Commentators on Kant have found section 9 puzzling and obscure. How do we prove that he is correct about the faculties and this peculiar relation of them? Arguably, Kant is fudging to get the outcome he wants, namely a way to achieve universality with a judgement that is non-conceptual. Robert Wicks, who describes Kant’s strategy of free play as ‘ingenious’, nicely sums up the import of us taking pleasure in ‘cognition in general’:

This is roughly analogous to looking at some object, and approving of the object in light of its capacity to lead us to appreciate the sheer pleasure of being able to see at all... Similarly, it is analogous to approving of one’s daily activities, not in view of some job that one has, but in view of their capacity to lead one to appreciate the pleasure of simply being alive.4

Our pleasure in the individual object or representation connects us with a more general, abstract sense of pleasure in our own cognitive powers. Whether or not we are persuaded that Kant is right, this is a rather lovely idea. Instead of looking to gain knowledge from the beautiful object we become aware of what Kant called in §1 the ‘feeling of life’ – a term connected etymologically with Belebung or ‘enlivening’. Kant concludes:

A representation which... is in agreement with the conditions of universality... brings the faculties of cognition into the well-proportioned [proportioniert] disposition [Stimmung] that we require for all cognition and hence also regard as valid for everyone (for every human being) who is determined to judge by means of understanding and sense in combination.

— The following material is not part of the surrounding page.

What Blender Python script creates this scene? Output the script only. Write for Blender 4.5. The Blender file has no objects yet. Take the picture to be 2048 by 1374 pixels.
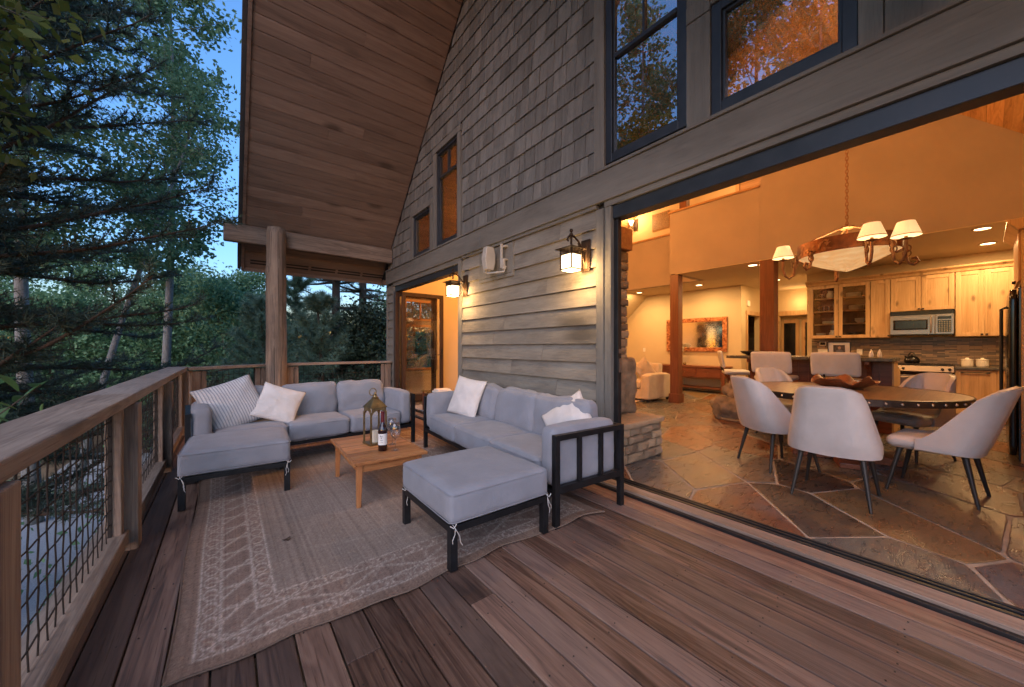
import bpy, bmesh, math, random
import numpy as np
from mathutils import Vector, Matrix, Euler, noise
R = math.radians
random.seed(7)
rng = np.random.default_rng(7)
sc = bpy.context.scene
COL = sc.collection

# ------------------------------------------------------------------ camera
cd = bpy.data.cameras.new("camera")
cam = bpy.data.objects.new("camera", cd)
COL.objects.link(cam)
cam.location = (0, 0, 1.26)
cam.rotation_euler = (R(90), 0, R(-37.92))
cd.sensor_width = 36.0
cd.lens = 12.885
cd.shift_y = 7.0 / 2048.0
cd.clip_start = 0.05
cd.clip_end = 600
sc.camera = cam

# ------------------------------------------------------------------ sky and exposure
SUN_EL, SUN_ROT = 0.2, R(230)
w = bpy.data.worlds.new("World")
sc.world = w
w.use_nodes = True
wn = w.node_tree
wn.nodes.clear()
sky = wn.nodes.new("ShaderNodeTexSky")
sky.sky_type = 'NISHITA'
sky.sun_disc = False
sky.sun_elevation = R(SUN_EL)
sky.sun_rotation = SUN_ROT
sky.altitude = 1800
sky.air_density = 1.0
sky.dust_density = 2.4
sky.ozone_density = 2.8
bg = wn.nodes.new("ShaderNodeBackground")
bg.inputs['Strength'].default_value = 1.55
wo = wn.nodes.new("ShaderNodeOutputWorld")
wn.links.new(sky.outputs[0], bg.inputs['Color'])
wn.links.new(bg.outputs[0], wo.inputs['Surface'])

sl = bpy.data.lights.new("sun", 'SUN')
sl.energy = 1.8
sl.angle = R(70)
sl.color = (1.0, .88, .83)
so_ = bpy.data.objects.new("sun", sl)
COL.objects.link(so_)
so_.rotation_euler = Vector((-math.sin(SUN_ROT)*.8, -math.cos(SUN_ROT)*.8, -.62)).to_track_quat('-Z', 'Y').to_euler()

sc.view_settings.view_transform = 'Standard'
sc.view_settings.look = 'None'
sc.view_settings.exposure = 0.48
sc.view_settings.gamma = 1.0
sc.cycles.use_denoising = True
sc.cycles.denoising_prefilter = 'FAST'
sc.cycles.max_bounces = 8
sc.cycles.transparent_max_bounces = 12
sc.cycles.sample_clamp_indirect = 6.0
sc.cycles.caustics_reflective = False
sc.cycles.caustics_refractive = False
LAMP = 0.78            # one dial for every lit lamp
WARM = (1.0, 0.57, 0.22)

# ------------------------------------------------------------------ helpers
def mat4(o):
    m = Matrix.Translation(o.location) @ o.rotation_euler.to_matrix().to_4x4()
    return (mat4(o.parent) @ m) if o.parent else m

class MB:
    """collects shapes and links them as ONE mesh object"""
    def __init__(self, M=None):
        self.v = []; self.f = []; self.M = M; self.marks = []
    def add(self, vs, fs, M=None):
        o = len(self.v); self.marks.append((o, len(self.f)))
        for p in vs:
            p = Vector(p)
            if M is not None: p = M @ p
            if self.M is not None: p = self.M @ p
            self.v.append(p)
        self.f += [tuple(i + o for i in q) for q in fs]
        return self
    def box(self, x0, y0, z0, x1, y1, z1, M=None):
        vs = [(x0,y0,z0),(x1,y0,z0),(x1,y1,z0),(x0,y1,z0),(x0,y0,z1),(x1,y0,z1),(x1,y1,z1),(x0,y1,z1)]
        return self.add(vs, [(0,3,2,1),(4,5,6,7),(0,1,5,4),(1,2,6,5),(2,3,7,6),(3,0,4,7)], M)
    def bar(self, p, q, w, h, up=(0,0,1)):
        p, q = Vector(p), Vector(q); d = (q - p).normalized(); up = Vector(up)
        if abs(d.dot(up)) > .99: up = Vector((1,0,0))
        s = d.cross(up).normalized(); u = s.cross(d)
        vs = []
        for c in (p, q):
            vs += [c - s*w/2 - u*h/2, c + s*w/2 - u*h/2, c + s*w/2 + u*h/2, c - s*w/2 + u*h/2]
        return self.add(vs, [(3,2,1,0),(4,5,6,7),(0,1,5,4),(1,2,6,5),(2,3,7,6),(3,0,4,7)])
    def cyl(self, p, q, r0, r1=None, n=12):
        return self.tube([p, q], [r0, r0 if r1 is None else r1], n)
    def tube(self, pts, r, n=8, cap=True):
        pts = [Vector(p) for p in pts]; k = len(pts)
        rs = r if isinstance(r, (list, tuple)) else [r]*k
        vs = []; prev = None
        for i, p in enumerate(pts):
            d = (pts[min(i+1,k-1)] - pts[max(i-1,0)])
            d = d.normalized() if d.length > 1e-9 else Vector((0,0,1))
            if prev is None:
                a = Vector((0,0,1)) if abs(d.z) < .9 else Vector((1,0,0))
                s = d.cross(a).normalized()
            else:
                s = (prev - d*prev.dot(d)).normalized()
            prev = s; t = d.cross(s)
            for j in range(n):
                an = 2*math.pi*j/n
                vs.append(p + (s*math.cos(an) + t*math.sin(an))*rs[i])
        fs = []
        for i in range(k-1):
            for j in range(n):
                a, b = i*n+j, i*n+(j+1)%n
                fs.append((a, b, b+n, a+n))
        if cap:
            fs.append(tuple(range(n))[::-1]); fs.append(tuple(range((k-1)*n, k*n)))
        return self.add(vs, fs)
    def lathe(self, prof, n=24, c=(0,0,0), sq=False):
        vs = []; fs = []; k = len(prof)
        for r, z in prof:
            for j in range(n):
                an = 2*math.pi*j/n + (math.pi/4 if sq else 0)
                vs.append((c[0]+r*math.cos(an), c[1]+r*math.sin(an), c[2]+z))
        for i in range(k-1):
            for j in range(n):
                a, b = i*n+j, i*n+(j+1)%n
                fs.append((a, b, b+n, a+n))
        ring = prof[0] == prof[-1]
        if prof[0][0] > 1e-4 and not ring: fs.append(tuple(range(n))[::-1])
        if prof[-1][0] > 1e-4 and not ring: fs.append(tuple(range((k-1)*n, k*n)))
        return self.add(vs, fs)
    def prism(self, poly, ax, a, b, M=None):
        """poly in the two other axes (cyclic order kept xyz), extruded along ax from a to b"""
        def mk(p, t):
            return {'x': (t, p[0], p[1]), 'y': (p[0], t, p[1]), 'z': (p[0], p[1], t)}[ax]
        n = len(poly)
        vs = [mk(p, a) for p in poly] + [mk(p, b) for p in poly]
        fs = [tuple(range(n)), tuple(range(2*n-1, n-1, -1))]
        for i in range(n):
            j = (i+1) % n
            fs.append((i, i+n, j+n, j))
        return self.add(vs, fs, M)
    def ball(self, c, r, n=12, m=8, sc3=(1,1,1)):
        prof = [(max(1e-5, math.sin(math.pi*i/m)), -math.cos(math.pi*i/m)) for i in range(m+1)]
        vs = []; fs = []
        for pr, pz in prof:
            for j in range(n):
                an = 2*math.pi*j/n
                vs.append((c[0]+r*sc3[0]*pr*math.cos(an), c[1]+r*sc3[1]*pr*math.sin(an), c[2]+r*sc3[2]*pz))
        for i in range(m):
            for j in range(n):
                a, b = i*n+j, i*n+(j+1)%n
                fs.append((a, b, b+n, a+n))
        return self.add(vs, fs)
    def each(self, name, mat, parent=None, **kw):
        """every shape added becomes an object of its own"""
        ends = self.marks[1:] + [(len(self.v), len(self.f))]
        for (v0, f0), (v1, f1) in zip(self.marks, ends):
            m = MB(); m.v = self.v[v0:v1]; m.f = [tuple(i - v0 for i in q) for q in self.f[f0:f1]]
            m.build(name, mat, parent, **kw)
    def build(self, name, mat, parent=None, bevel=0, smooth=False, seg=2, world=False, subd=0, solid=0):
        vs = self.v
        if world and parent is not None:
            inv = mat4(parent).inverted(); vs = [inv @ p for p in vs]
        me = bpy.data.meshes.new(name)
        me.from_pydata([tuple(p) for p in vs], [], self.f)
        bm = bmesh.new(); bm.from_mesh(me)
        bmesh.ops.remove_doubles(bm, verts=bm.verts, dist=1e-6) if smooth else None
        bmesh.ops.recalc_face_normals(bm, faces=bm.faces)
        bm.to_mesh(me); bm.free()
        me.materials.append(mat)
        o = bpy.data.objects.new(name, me); COL.objects.link(o)
        if parent is not None: o.parent = parent
        if smooth: me.shade_smooth()
        if solid:
            md = o.modifiers.new("s", 'SOLIDIFY'); md.thickness = solid; md.offset = 0
        if bevel:
            md = o.modifiers.new("b", 'BEVEL'); md.width = bevel; md.segments = seg; md.limit_method = 'ANGLE'; md.angle_limit = R(40)
            md.harden_normals = False
        if subd:
            md = o.modifiers.new("d", 'SUBSURF'); md.levels = subd; md.render_levels = subd
        return o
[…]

This becomes important later on, where he calls this mental disposition (Pluhar translates it ‘attunement‘ ) a ‘common sense’ (§21) and claims it is the a priori principle of taste. We will get to this ‘a priori principle’ in another post, but arguing the case for it is Kant’s stated goal in the CoJ.

He closes the second moment with a further definition of the beautiful:

That is beautiful that pleases universally without a concept.

‘Lawfulness without a law’


Kant’s theory of free play is one of the most important in his aesthetics. What it involves is sometimes labelled ‘lawfulness without a law’, or ‘free lawfulness’ (p124).

Kant sees concepts as, in part, rules or laws, applied by the understanding so the imagination can synthesise sense data. In the free play, the imagination and understanding harmonise in a way that generally obeys the rules of concepts (lawfulness) without actually using any (without a law).

Imagination in the free play... conforms to the general conditions for the application of concepts to objects that are presented to our senses, yet without any particular concept being applied, so that imagination conforms to the conditions of understanding without the constraint of particular concepts [SEP].

This is paradoxical, and Kant doesn’t really nail it down, leaving to commentators to delve into how it might work and why it would be pleasurable.5

Notes


1. To my knowledge Kant never considers the possibility that different people or groups of people might have different faculties or forms of intuition. This is curious, given he was sexist and racist, but that’s another topic.
2. David Hume, Of the Standard of Taste (1757), §28.
3. Christian Helmut Wenzel suggests translating it as ‘cognition as such’ i.e. cognition transcendentally conceived. See his book An Introduction to Kant’s Aesthetics (2005).
4. Robert Wicks, Kant on Judgment (2007).
5. See for example Hannah Ginsborg, ‘Lawfulness Without a Law_Kant on the Free Play’ (1997).